"Wedding Band" at The Black Rep is a moving exploration of the impact miscegenation laws
By Steve Callahan
The Black Rep has opened a strong production of “Wedding Band,” by Alice Childress. Set in Charleston, near the end of World War I, it is a deeply moving exploration of the impact of the miscegenation laws that were then in effect across the South.
This is the “love/hate” story of Julia and Herman. They’ve been together ten years, and would like nothing better than to marry. But—she is black, and he is white. In 1918 in South Carolina that’s a crime.
The play was written in 1962. It was first produced, in a college production, in 1966. It appeared Off-Broadway in 1972. ABC aired a TV version in 1973 (which was banned in Southern states). Only recently has this play seen revivals.
Scene designer Chris Cumberbatch gives us a common back-yard in a poor black neighborhood—two back porches and, at center, the bedroom of a third home. Old fences, a tree, a stump, a wooden wash-tub—nice domestic details of poverty. Glowing behind it all is a lovely evening skyscape by lighting designer Zak Metalsky.
We meet two single mothers, Mattie and Lula, and their children, cute little Teeta and grown-up Nelson, who is in the Army.

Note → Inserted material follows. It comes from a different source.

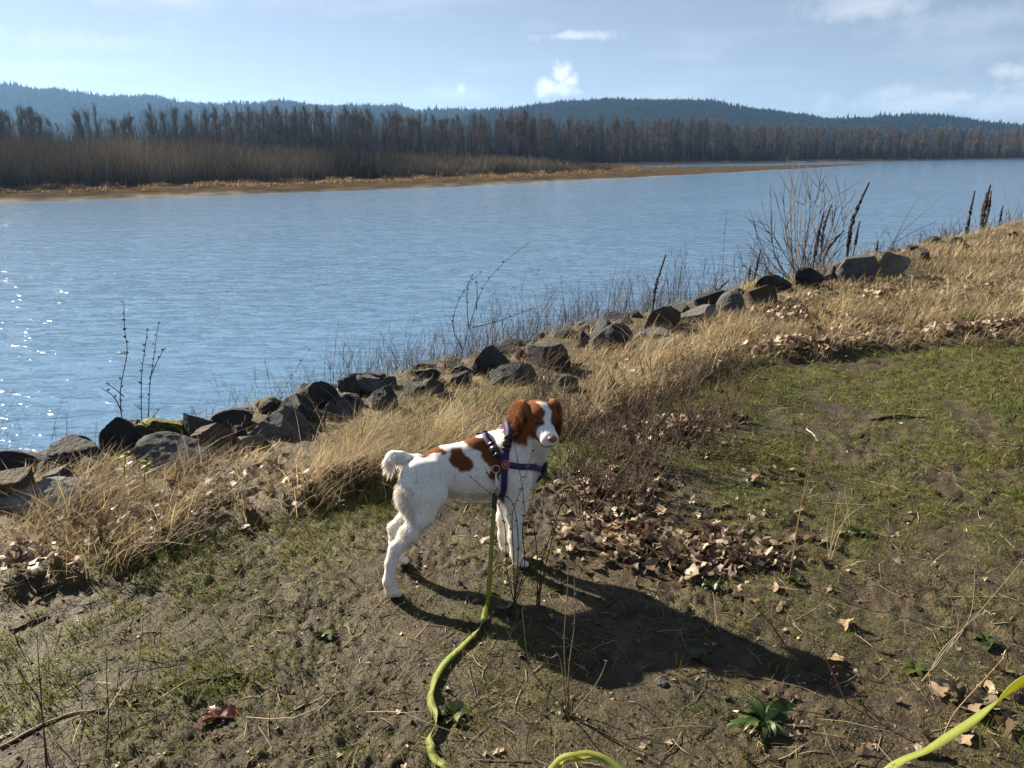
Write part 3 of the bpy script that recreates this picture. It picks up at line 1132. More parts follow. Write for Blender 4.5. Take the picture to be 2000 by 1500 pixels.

And we meet Julia, who has just rented a room from Fanny, the prosperous black lady who owns all these properties.
Alice Childress writes such easy, natural talk—enriched with a lovely Southern black dialect. And these actresses seem deeply at home in it. Christina Yancy (Mattie), Tamara Thomas (Lula), and Velma Austin (Fanny) instantly embrace the audience into this little community.
But the play is really about Julia (Jacqueline Thompson). Though a newcomer—with secrets—her heart is hungry to join these friends. She’s been forced to move again and again, since neither Black nor White neighborhoods approve of her almost-a-wife relationship with Herman (Jeff Cummings).
Herman and Julia want to be married. She’s had a wedding dress in her closet for years. He’s even given her a gold wedding band (only to be worn on a chain around her neck). But they can’t be married in South Carolina, and Herman is unable to leave the state because of a $3,000 debt to his mother (for the opening of his bakery shop). They dream of moving to New York. But they can’t.
The crisis arrives when Herman falls ill with the Spanish flu. His mother (Kari Ely) and sister (Ellie Schwetye) arrive to rescue him from his shameful situation—in a black woman’s bed. A great racist scream-fest ensues, and Herman, in delirium, begins spouting a white supremacy speech by John C. Calhoun—which had won him a prize as an adolescent.
Now, a delirium scene (like a drunk scene) is a thing to be handled delicately. It is so easy to overact. In “Wedding Band” the final scenes get seriously over-wrought. We get, frankly, melodramatic.
The resolution in the final scene is a bit confused. Julia, wearing her wedding dress, and more than a little worse-for-the-wine, seems happily rid of the guy. She’s had enough. Has she really discarded the relationship? If so, we don’t see that moment of decision.
Herman, still near death with the flu, returns to her. Will she take him back?
The acting is fine throughout. Jacqueline Thompson makes Julia’s anguish so real. Strong work is done by Christina Yancy, and Velma Austin. Tamara Thomas, as Lula, showed depths beyond the written text—and a very lovely singing voice. Jeff Cummings did excellent work as the decent Herman, torn between his loves for his “wife” and his mother. Christian Kitchens, as Lula’s son Nelson, made us fear for the future of this fine, angry young man. It’s nice to see Ellie Schwetye back on stage (she’s been so busy directing). She beautifully embodies Herman’s quietly desperate sister. And Kari Ely is such a pro; as Herman’s mother she convincingly hurls out those deeply racist sentiments. Isaiah Di Lorenzo, tall, trim and handsome, is cast against type as the traveling peddler (who should be short and goofy), but he does a fine job.
Little Vivian Helena Himes and Lucy Miller (fourth graders) are utterly adorable as Teeta and Princess (the white child for whom Mattie is caretaker). These playmates are clearly the best of friends. A lovely, gentle irony.
Costumer Andre Harrington has a perfect sense of period and social station. Kareem Deanes, sound designer, places us right in 1918.
Director Geovanday Jones deserves high praise for this graceful, powerful show.
The Black Rep’s “Wedding Band” continues at COCA through March 31.